[BEGIN Dataset section]

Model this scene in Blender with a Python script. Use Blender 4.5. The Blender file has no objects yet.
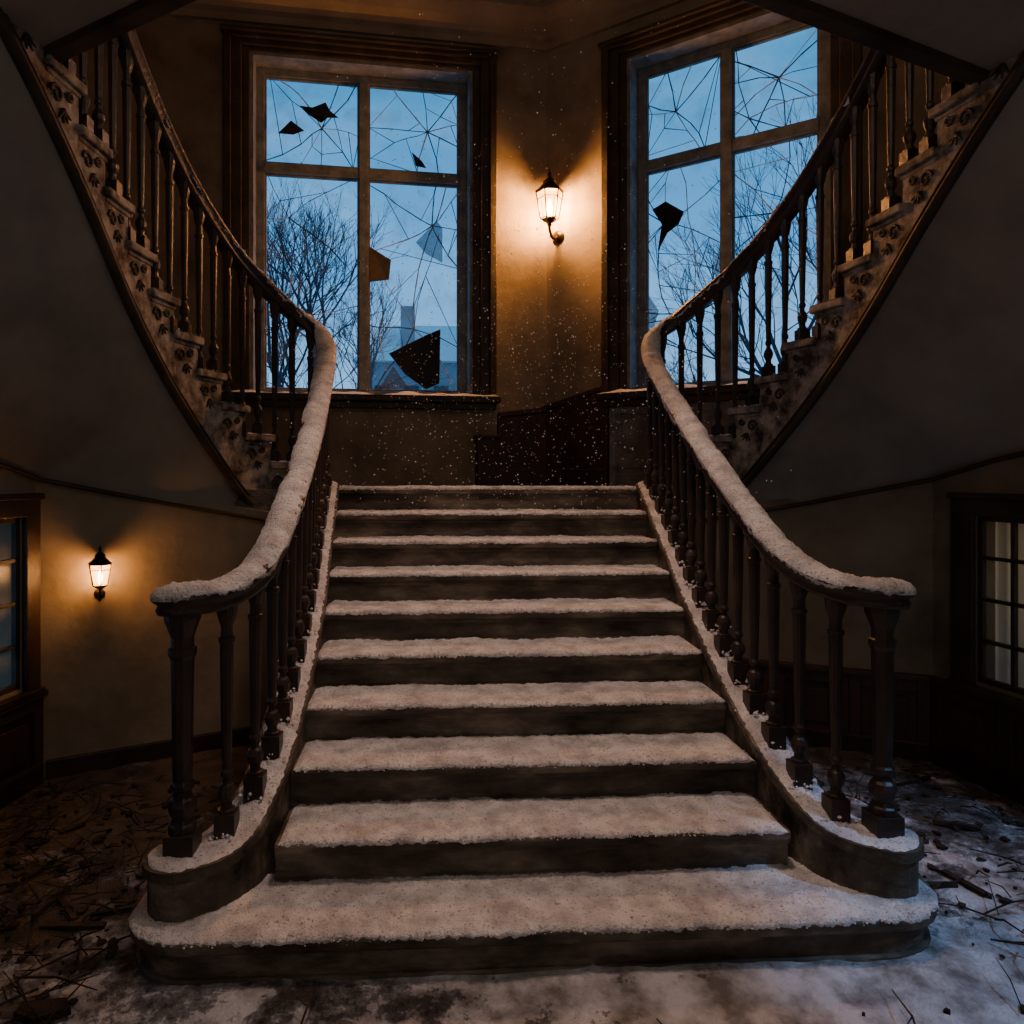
import bpy, bmesh, math, random
from mathutils import Vector, noise
random.seed(11)
V = Vector
scn = bpy.context.scene

# ------------------------------------------------------------------ materials
def new_mat(name):
    m = bpy.data.materials.new(name); m.use_nodes = True
    nt = m.node_tree
    return m, nt, nt.nodes["Principled BSDF"]

def tex_mat(name, cols, scale=4, rough=0.7, bump=0.3, bscale=None, stretch=(1,1,1), lo=0.3, hi=0.7, spec=0.3, bdist=0.02):
    m, nt, b = new_mat(name)
    tc = nt.nodes.new('ShaderNodeTexCoord')
    mp = nt.nodes.new('ShaderNodeMapping'); mp.inputs['Scale'].default_value = stretch
    nt.links.new(tc.outputs['Object'], mp.inputs[0])
    n = nt.nodes.new('ShaderNodeTexNoise'); n.inputs['Scale'].default_value = scale
    n.inputs['Detail'].default_value = 9; n.inputs['Roughness'].default_value = 0.62
    nt.links.new(mp.outputs[0], n.inputs['Vector'])
    r = nt.nodes.new('ShaderNodeValToRGB')
    el = r.color_ramp.elements
    el[0].position = lo; el[1].position = hi
    el[0].color = (*cols[0], 1); el[1].color = (*cols[-1], 1)
    if len(cols) == 3:
        e = el.new((lo+hi)/2); e.color = (*cols[1], 1)
    nt.links.new(n.outputs['Fac'], r.inputs[0])
    nt.links.new(r.outputs[0], b.inputs['Base Color'])
    b.inputs['Roughness'].default_value = rough
    b.inputs['Specular IOR Level'].default_value = spec
    n2 = nt.nodes.new('ShaderNodeTexNoise'); n2.inputs['Scale'].default_value = bscale or scale*5
    n2.inputs['Detail'].default_value = 8
    nt.links.new(mp.outputs[0], n2.inputs['Vector'])
    bp = nt.nodes.new('ShaderNodeBump'); bp.inputs['Strength'].default_value = bump
    bp.inputs['Distance'].default_value = bdist
    nt.links.new(n2.outputs['Fac'], bp.inputs['Height'])
    nt.links.new(bp.outputs[0], b.inputs['Normal'])
    return m

plaster = tex_mat('plaster_aged', [(0.11,0.09,0.065),(0.25,0.205,0.15),(0.36,0.30,0.22)], 1.6, 0.9, 0.35, 14, lo=0.25, hi=0.75)
soffit_m = tex_mat('plaster_soffit', [(0.14,0.13,0.12),(0.25,0.235,0.21),(0.33,0.31,0.28)], 1.3, 0.9, 0.35, 9, lo=0.25, hi=0.75)
ceil_m = tex_mat('plaster_ceiling', [(0.2,0.15,0.11),(0.34,0.27,0.2)], 2, 0.9, 0.3)
wood = tex_mat('stair_wood_worn', [(0.016,0.013,0.010),(0.10,0.083,0.063),(0.30,0.25,0.195)], 3.2, 0.6, 0.6, 26, (0.9,3,2.2), lo=0.30, hi=0.72)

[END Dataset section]

> _Required work_
Repeat the material above verbatim. Leave the pictures behind.

> _Reply to the exercise_
Model this scene in Blender with a Python script. Use Blender 4.5. The Blender file has no objects yet.
import bpy, bmesh, math, random
from mathutils import Vector, noise
random.seed(11)
V = Vector
scn = bpy.context.scene

# ------------------------------------------------------------------ materials
def new_mat(name):
    m = bpy.data.materials.new(name); m.use_nodes = True
    nt = m.node_tree
    return m, nt, nt.nodes["Principled BSDF"]

def tex_mat(name, cols, scale=4, rough=0.7, bump=0.3, bscale=None, stretch=(1,1,1), lo=0.3, hi=0.7, spec=0.3, bdist=0.02):
    m, nt, b = new_mat(name)
    tc = nt.nodes.new('ShaderNodeTexCoord')
    mp = nt.nodes.new('ShaderNodeMapping'); mp.inputs['Scale'].default_value = stretch
    nt.links.new(tc.outputs['Object'], mp.inputs[0])
    n = nt.nodes.new('ShaderNodeTexNoise'); n.inputs['Scale'].default_value = scale
    n.inputs['Detail'].default_value = 9; n.inputs['Roughness'].default_value = 0.62
    nt.links.new(mp.outputs[0], n.inputs['Vector'])
    r = nt.nodes.new('ShaderNodeValToRGB')
    el = r.color_ramp.elements
    el[0].position = lo; el[1].position = hi
    el[0].color = (*cols[0], 1); el[1].color = (*cols[-1], 1)
    if len(cols) == 3:
        e = el.new((lo+hi)/2); e.color = (*cols[1], 1)
    nt.links.new(n.outputs['Fac'], r.inputs[0])
    nt.links.new(r.outputs[0], b.inputs['Base Color'])
    b.inputs['Roughness'].default_value = rough
    b.inputs['Specular IOR Level'].default_value = spec
    n2 = nt.nodes.new('ShaderNodeTexNoise'); n2.inputs['Scale'].default_value = bscale or scale*5
    n2.inputs['Detail'].default_value = 8
    nt.links.new(mp.outputs[0], n2.inputs['Vector'])
    bp = nt.nodes.new('ShaderNodeBump'); bp.inputs['Strength'].default_value = bump
    bp.inputs['Distance'].default_value = bdist
    nt.links.new(n2.outputs['Fac'], bp.inputs['Height'])
    nt.links.new(bp.outputs[0], b.inputs['Normal'])
    return m

plaster = tex_mat('plaster_aged', [(0.11,0.09,0.065),(0.25,0.205,0.15),(0.36,0.30,0.22)], 1.6, 0.9, 0.35, 14, lo=0.25, hi=0.75)
soffit_m = tex_mat('plaster_soffit', [(0.14,0.13,0.12),(0.25,0.235,0.21),(0.33,0.31,0.28)], 1.3, 0.9, 0.35, 9, lo=0.25, hi=0.75)
ceil_m = tex_mat('plaster_ceiling', [(0.2,0.15,0.11),(0.34,0.27,0.2)], 2, 0.9, 0.3)
wood = tex_mat('stair_wood_worn', [(0.016,0.013,0.010),(0.10,0.083,0.063),(0.30,0.25,0.195)], 3.2, 0.6, 0.6, 26, (0.9,3,2.2), lo=0.30, hi=0.72)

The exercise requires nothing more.